Sorry for the hijack, but what would prevent two objects with mass from traveling directly away from each other, each at 1/2 the speed of light? Wouldn’t that make each of them travel at the speed of light, relative to each other? Photons from one would never reach the other until they slowed down, right?

You can’t add relativistic speeds the way you do regular speeds. If you could, what would happen if your two bodies were each moving 2/3 of the speed of light?

I’m not going to try to reproduce the formula that you do need to use. You can find it here.

Your proton will catch up and with ease.

Nope. You would think this to be intuitively true from a classical perspective, but when you get into Special Relativity velocity between two inertial reference frames is no longer additive.
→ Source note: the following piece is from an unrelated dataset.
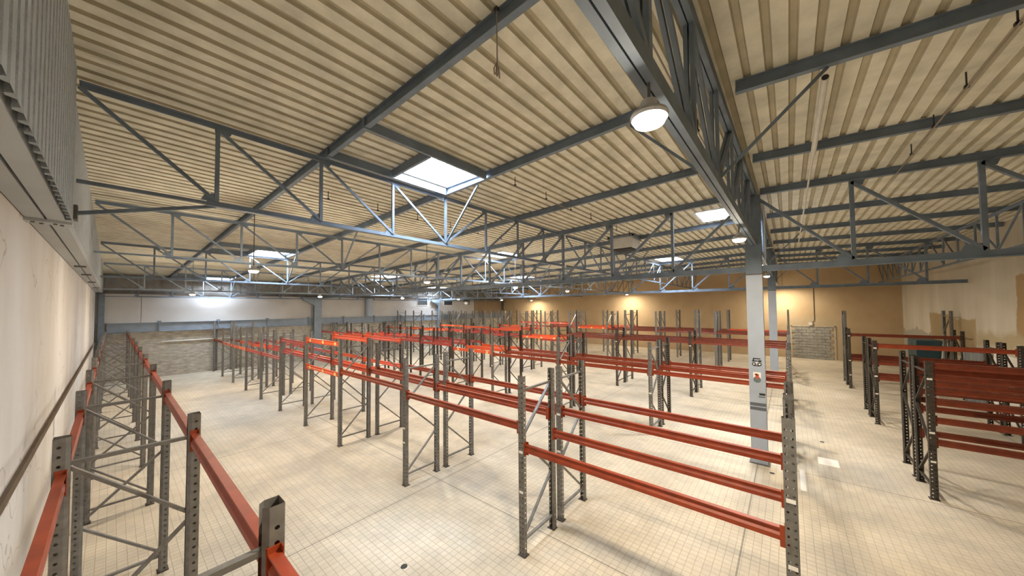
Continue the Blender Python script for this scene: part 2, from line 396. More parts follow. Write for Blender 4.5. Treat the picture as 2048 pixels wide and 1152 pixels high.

Although this Wikipedia article on the topic is remarkably craptastical, the basic derivation is there. For two frames moving away from a fixed starting point in opposite directions at 1/2c, the resultant velocity difference between them is exactly 2/5c. Strange, but true, or rather, truly strange. Odd; perhaps even bizarre, and like the Spanish Inquisition, almost totally unexpected. And that’s just where the weirdness starts. Let me tell you about massive rotating cylinders with no endpoints…

Stranger

I don’t understand the math, but does it say that two objects traveling at 1/2 the speed of light directly away from each other WOULD see photons emitted from each other?

I thought relativistic speeds of more than C is what defines the “observable” universe from the unobservable part, because when relative velocity exceeds the speed of light, we will never see the object at the other end.